The Uncomfortable Truth About AI Tools

Here's what most people miss about Protodash and tools like it: they don't eliminate work—they change what work is valuable.

Designers aren't spending less time on design. They're spending less time on mechanical translation (concept to mockup) and more time on creative exploration and craft refinement. PMs aren't spending less time on product development. They're spending less time waiting for prototypes and more time validating assumptions with users.

The teams that will struggle with AI aren't the ones whose work can be automated—it's the ones whose work should have been automated already. If your primary value is mechanical translation of requirements into artifacts, you're in trouble. If your value is judgment, taste, and deep understanding of user needs, you're more valuable than ever.
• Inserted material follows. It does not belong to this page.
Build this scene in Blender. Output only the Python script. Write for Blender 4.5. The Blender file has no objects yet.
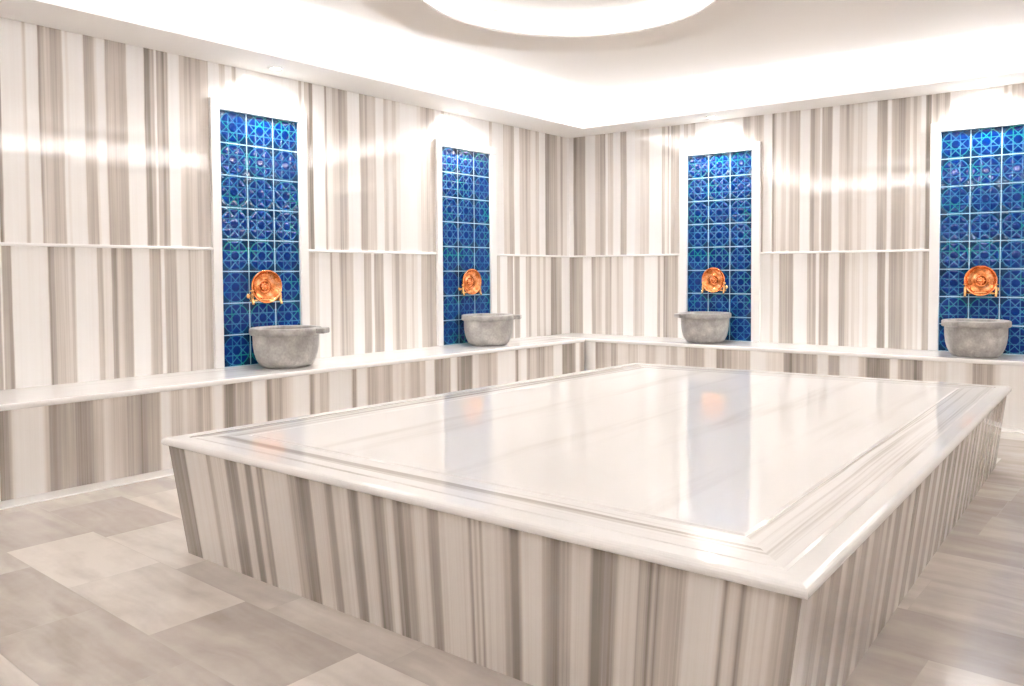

Protodash is a tool for people who have strong product opinions and want to test them quickly. It's not a replacement for product thinking—it's an accelerant.

What's Next

Stripe hasn't open-sourced Protodash (and probably won't—it's too tightly coupled to their internal systems). But the principles are portable, and we're already seeing similar tools emerge.

The next generation of product development tools will be conversational, context-aware, and deeply integrated with existing systems. They'll make it trivially easy to go from idea to prototype, which will fundamentally change how teams make product decisions.

The question isn't whether this future is coming—it's whether you'll be ready for it. Start by identifying your slowest, most painful workflow. Then ask: what would it look like if AI could handle the mechanical parts, freeing your team to focus on the creative and strategic parts?

That's the world Stripe is building toward. And if you're building products, it should be the world you're building toward too.

The teams that master vibe coding—that learn to articulate product vision in ways AI can execute—will ship faster, explore more alternatives, and ultimately build better products. Not because AI is magic, but because they've eliminated the friction between idea and validation.

And in product development, velocity of learning is everything.